Presidente da Comissão de Política Urbana, Rubinho foi um dos responsáveis por levar adiante pautas estratégicas para a gestão Nunes, como a aprovação do Plano Diretor e da Lei de Zoneamento. Ele também é do mesmo partido do presidente da Casa, Milton Leite, que recentemente declarou intenção de apoiar a reeleição do prefeito, em detrimento das pretensões do deputado federal Kim Kataguiri em encabeçar candidatura própria da legenda.

Um integrante da gestão Ricardo Nunes disse à Folha que o Executivo havia sinalizado para a Câmara que era contrário à discussão do projeto, por ser considerado sensível, e classificou como infelizes as declarações de Rubinho.

Líder do governo na Câmara, o vereador Fábio Riva (MDB) disse ter encaminhado a posição contrária do prefeito ao projeto às lideranças do Legislativo, mas justificou que a aprovação simbólica em primeiro turno ocorreu porque há acordo para isso. "A primeira votação é um direito do vereador manifestar a sua vontade, isso não significa que passaria no segundo turno", diz Riva. "Eu também sou contra o projeto."

O projeto de lei retirado pelo autor impunha uma série de exigências para organizações e cidadãos dispostos a entregar comida a pessoas em vulnerabilidade social, entre as quais razão social registrada na prefeitura, informar nomes dos membros participantes e obrigação de manter a limpeza nos locais de distribuição. Em caso de descumprimento das determinações estabelecidas havia previsão de multa de R$ 17.680.

Havia ainda a obrigação do doador de fornecer tendas, mesas, cadeiras, talheres, guardanapos e demais ferramentas necessárias à alimentação.

Autorizações para a distribuição de alimentos também deveriam ser requisitadas a diferentes órgãos da prefeitura, como as secretarias de Assistência e de Desenvolvimento Social.

Ao justificar o projeto, o autor Rubinho Nunes diz que busca garantir segurança, qualidade e transparência nas ações assistenciais.

A aprovação do PL aconteceu três dias após abertura de inquérito da Polícia Civil de São Paulo para apurar eventual delito de abuso de autoridade que estaria sendo praticado pelo vereador contra o padre Júlio Lancellotti.

Rubinho é o autor da CPI (Comissão Parlamentar de Inquérito) que mira o pároco e ONGs que atuam na região da cracolândia, no centro da capital paulista.
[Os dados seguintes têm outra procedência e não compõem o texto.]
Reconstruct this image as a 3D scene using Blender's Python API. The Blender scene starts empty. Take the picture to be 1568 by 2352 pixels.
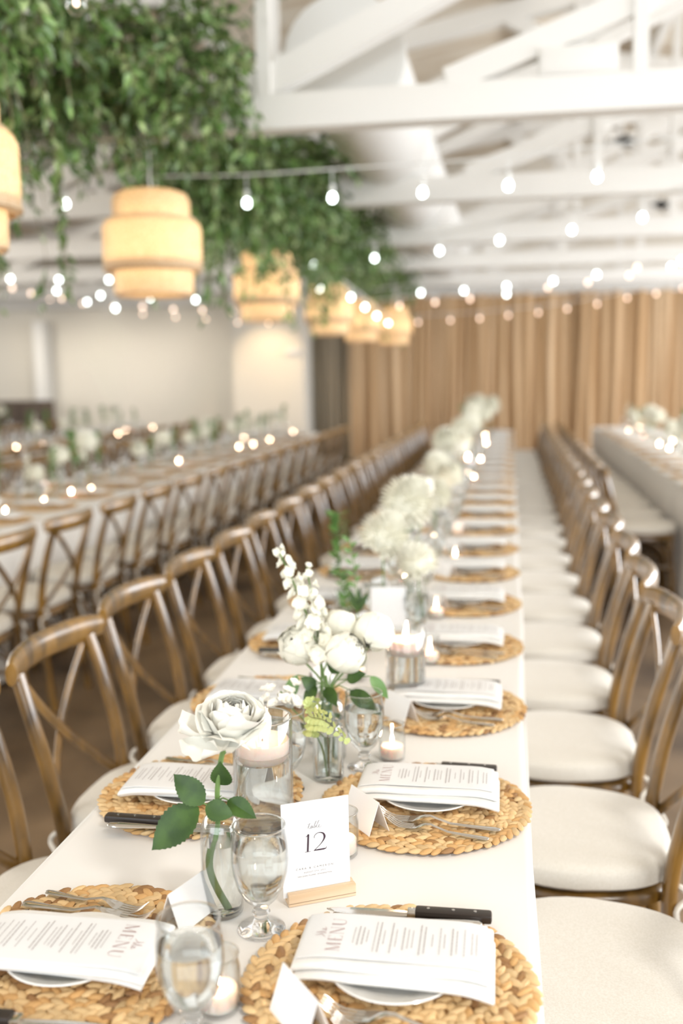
import bpy, bmesh, math, random
from mathutils import Vector, Matrix, Euler
random.seed(7)
PI = math.pi
sc = bpy.context.scene
COL = sc.collection

# ------------------------------------------------------------------ camera
def make_camera():
    yaw, pitch, roll = .1687, .1358, -.0159
    fwd = Vector((-math.sin(yaw)*math.cos(pitch), math.cos(yaw)*math.cos(pitch), -math.sin(pitch)))
    r = Vector((math.cos(yaw), math.sin(yaw), 0)); u = r.cross(fwd)
    r2 = r*math.cos(roll)+u*math.sin(roll); u2 = u*math.cos(roll)-r*math.sin(roll)
    m = Matrix((r2, u2, -fwd)).transposed().to_4x4()
    m.translation = Vector((.3404, 0, 1.5048))
    cd = bpy.data.cameras.new('camera'); cd.sensor_fit = 'VERTICAL'; cd.sensor_height = 36
    cd.lens = 2287/2352*36; cd.clip_start = .05; cd.clip_end = 200
    cd.dof.use_dof = True; cd.dof.focus_distance = 1.50; cd.dof.aperture_fstop = 2.0
    o = bpy.data.objects.new('camera', cd); o.matrix_world = m; COL.objects.link(o)
    sc.camera = o
make_camera()

# ------------------------------------------------------------------ world, daylight, exposure
w = bpy.data.worlds.new('daylight'); sc.world = w; w.use_nodes = True
w.node_tree.nodes['Background'].inputs[0].default_value = (.92, .96, 1, 1)
w.node_tree.nodes['Background'].inputs[1].default_value = .85
def area(name, loc, tgt, sx, sy, power, color):
    l = bpy.data.lights.new(name, 'AREA'); l.shape = 'RECTANGLE'; l.size = sx; l.size_y = sy
    l.energy = power; l.color = color
    o = bpy.data.objects.new(name, l); o.location = loc
    o.rotation_euler = (Vector(tgt)-Vector(loc)).to_track_quat('-Z', 'Y').to_euler(); COL.objects.link(o)
    return o
area('window_light_side', (7.6, 8, 2.1), (0, 8, 1.5), 17, 2.6, 1850, (.93, .96, 1))
area('added_fill_light_west', (-10.6, 5, 2.1), (0, 5, 1.7), 11, 2.6, 800, (1, .95, .88))  # fill added from the unseen west side to brighten the deep room
area('window_light_rear', (-1, -5.0, 2.6), (-1, 6, 2.2), 12, 3, 600, (.88, .95, 1))
area('ceiling_lamp_light', (2.3, -.7, 4.0), (-.05, 1.4, .8), .5, .5, 85, (1, .96, .9))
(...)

O vereador afirma que não há relação entre as duas questões.

Proposta gerou polêmica em Curitiba e não avançou

Em Curitiba, projeto de lei semelhante proposto em março de 2021 pelo prefeito Rafael Greca (PSD) não avançou na Câmara Municipal, após ser alvo de críticas especialmente da sociedade civil organizada com atuação no atendimento à população de rua.
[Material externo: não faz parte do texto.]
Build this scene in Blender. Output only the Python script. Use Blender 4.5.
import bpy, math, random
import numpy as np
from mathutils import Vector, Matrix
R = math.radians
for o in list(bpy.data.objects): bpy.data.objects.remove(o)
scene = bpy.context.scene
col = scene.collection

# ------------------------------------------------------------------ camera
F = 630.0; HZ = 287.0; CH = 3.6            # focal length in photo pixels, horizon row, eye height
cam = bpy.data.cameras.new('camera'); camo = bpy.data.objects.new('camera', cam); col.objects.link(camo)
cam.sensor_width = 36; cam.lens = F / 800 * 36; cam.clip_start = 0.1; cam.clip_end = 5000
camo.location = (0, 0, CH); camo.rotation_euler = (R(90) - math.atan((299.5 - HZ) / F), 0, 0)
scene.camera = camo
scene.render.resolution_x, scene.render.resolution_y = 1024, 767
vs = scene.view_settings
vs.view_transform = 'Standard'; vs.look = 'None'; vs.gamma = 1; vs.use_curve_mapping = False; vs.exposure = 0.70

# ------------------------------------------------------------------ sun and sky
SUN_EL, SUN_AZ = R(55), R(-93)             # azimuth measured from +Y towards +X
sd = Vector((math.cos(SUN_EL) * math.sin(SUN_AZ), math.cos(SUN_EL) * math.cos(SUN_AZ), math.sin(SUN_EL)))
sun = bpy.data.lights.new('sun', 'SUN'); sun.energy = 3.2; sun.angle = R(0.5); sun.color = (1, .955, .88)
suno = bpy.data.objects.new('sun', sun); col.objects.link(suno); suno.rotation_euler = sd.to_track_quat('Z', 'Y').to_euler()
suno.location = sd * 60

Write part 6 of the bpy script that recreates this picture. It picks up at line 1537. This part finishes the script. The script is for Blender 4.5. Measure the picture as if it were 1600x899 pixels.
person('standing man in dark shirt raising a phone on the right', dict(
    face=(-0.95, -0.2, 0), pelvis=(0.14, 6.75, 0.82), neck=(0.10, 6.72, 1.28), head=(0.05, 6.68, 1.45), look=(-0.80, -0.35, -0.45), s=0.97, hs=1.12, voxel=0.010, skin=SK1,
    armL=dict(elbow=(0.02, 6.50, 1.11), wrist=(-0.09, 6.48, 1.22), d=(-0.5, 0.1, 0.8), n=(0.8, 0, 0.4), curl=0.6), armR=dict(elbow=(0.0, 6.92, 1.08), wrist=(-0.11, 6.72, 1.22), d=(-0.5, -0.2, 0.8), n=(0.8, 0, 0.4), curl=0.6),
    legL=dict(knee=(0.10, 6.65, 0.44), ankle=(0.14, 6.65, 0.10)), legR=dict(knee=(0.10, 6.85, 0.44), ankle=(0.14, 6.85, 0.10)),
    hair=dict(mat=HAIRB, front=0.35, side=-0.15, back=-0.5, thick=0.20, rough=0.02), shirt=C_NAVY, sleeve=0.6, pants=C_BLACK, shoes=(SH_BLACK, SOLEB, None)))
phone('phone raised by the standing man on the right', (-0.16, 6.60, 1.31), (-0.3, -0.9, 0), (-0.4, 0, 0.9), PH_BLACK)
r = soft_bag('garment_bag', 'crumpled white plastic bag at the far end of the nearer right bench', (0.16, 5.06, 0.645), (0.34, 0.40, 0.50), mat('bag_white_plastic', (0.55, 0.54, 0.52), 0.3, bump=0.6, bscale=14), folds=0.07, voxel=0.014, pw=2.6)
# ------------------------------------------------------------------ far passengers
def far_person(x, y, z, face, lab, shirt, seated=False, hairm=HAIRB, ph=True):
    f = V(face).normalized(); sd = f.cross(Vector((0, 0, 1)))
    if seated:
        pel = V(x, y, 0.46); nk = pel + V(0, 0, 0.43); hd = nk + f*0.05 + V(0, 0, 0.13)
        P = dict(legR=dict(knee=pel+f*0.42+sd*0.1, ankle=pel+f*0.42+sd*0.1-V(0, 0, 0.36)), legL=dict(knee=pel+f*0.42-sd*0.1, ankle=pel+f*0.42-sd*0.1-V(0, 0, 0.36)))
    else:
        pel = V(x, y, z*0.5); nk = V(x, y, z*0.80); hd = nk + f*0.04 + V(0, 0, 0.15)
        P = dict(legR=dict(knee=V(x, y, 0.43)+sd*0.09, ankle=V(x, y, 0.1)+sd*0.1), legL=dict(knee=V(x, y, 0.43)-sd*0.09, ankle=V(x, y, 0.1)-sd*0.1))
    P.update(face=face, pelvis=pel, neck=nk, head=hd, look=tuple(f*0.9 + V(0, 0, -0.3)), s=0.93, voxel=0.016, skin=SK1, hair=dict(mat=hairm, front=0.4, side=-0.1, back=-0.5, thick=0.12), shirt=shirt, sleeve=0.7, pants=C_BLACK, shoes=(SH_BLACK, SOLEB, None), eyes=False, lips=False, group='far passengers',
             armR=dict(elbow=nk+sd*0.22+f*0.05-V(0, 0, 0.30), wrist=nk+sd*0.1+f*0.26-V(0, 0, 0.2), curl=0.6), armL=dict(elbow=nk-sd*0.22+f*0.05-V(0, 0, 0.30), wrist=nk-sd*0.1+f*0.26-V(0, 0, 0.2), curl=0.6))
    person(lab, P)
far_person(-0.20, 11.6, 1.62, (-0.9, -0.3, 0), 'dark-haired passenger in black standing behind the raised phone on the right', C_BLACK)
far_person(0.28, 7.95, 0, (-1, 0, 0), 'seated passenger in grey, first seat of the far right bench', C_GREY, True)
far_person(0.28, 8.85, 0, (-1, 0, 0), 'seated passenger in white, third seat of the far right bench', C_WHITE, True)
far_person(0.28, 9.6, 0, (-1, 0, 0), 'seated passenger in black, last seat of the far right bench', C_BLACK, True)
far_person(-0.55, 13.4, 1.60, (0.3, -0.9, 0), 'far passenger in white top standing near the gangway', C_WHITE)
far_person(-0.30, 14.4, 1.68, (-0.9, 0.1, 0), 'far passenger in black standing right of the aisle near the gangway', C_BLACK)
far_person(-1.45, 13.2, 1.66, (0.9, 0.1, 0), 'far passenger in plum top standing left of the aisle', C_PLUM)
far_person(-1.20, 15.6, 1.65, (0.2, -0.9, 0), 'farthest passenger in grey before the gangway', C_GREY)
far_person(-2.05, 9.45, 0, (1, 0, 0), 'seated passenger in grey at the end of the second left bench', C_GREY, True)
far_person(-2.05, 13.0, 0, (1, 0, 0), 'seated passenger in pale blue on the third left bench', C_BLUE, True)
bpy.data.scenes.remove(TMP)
O ponto mais polêmico do texto original da prefeitura era o que estabelecia multa de R$ 150 a R$ 550 para quem distribuísse "alimentos em desacordo com horários, datas e locais autorizados pelo município".

A medida gerou polêmica, e o prefeito acabou recuando em relação às multas. Outras versões foram apresentadas e discutidas no Legislativo, mas não seguiram para votação. O projeto de lei está parado na Câmara desde dezembro daquele ano.

Na época, Greca disse que o projeto de lei foi "mal interpretado" e que a ideia era garantir "a segurança alimentar e nutricional dos desvalidos e vulneráveis com vigilância sanitária e asseio".

Segundo o prefeito, na falta de regras sobre distribuição de alimentos, há situações de escassez ou excesso de oferta nas ruas da cidade. A prefeitura ainda argumentou na época que, quando há excesso, o "acúmulo de resíduos orgânicos e rejeitos nas vias públicas" gera "proliferação de pragas e vetores urbanos, e, consequentemente, riscos à saúde da população em situação de rua".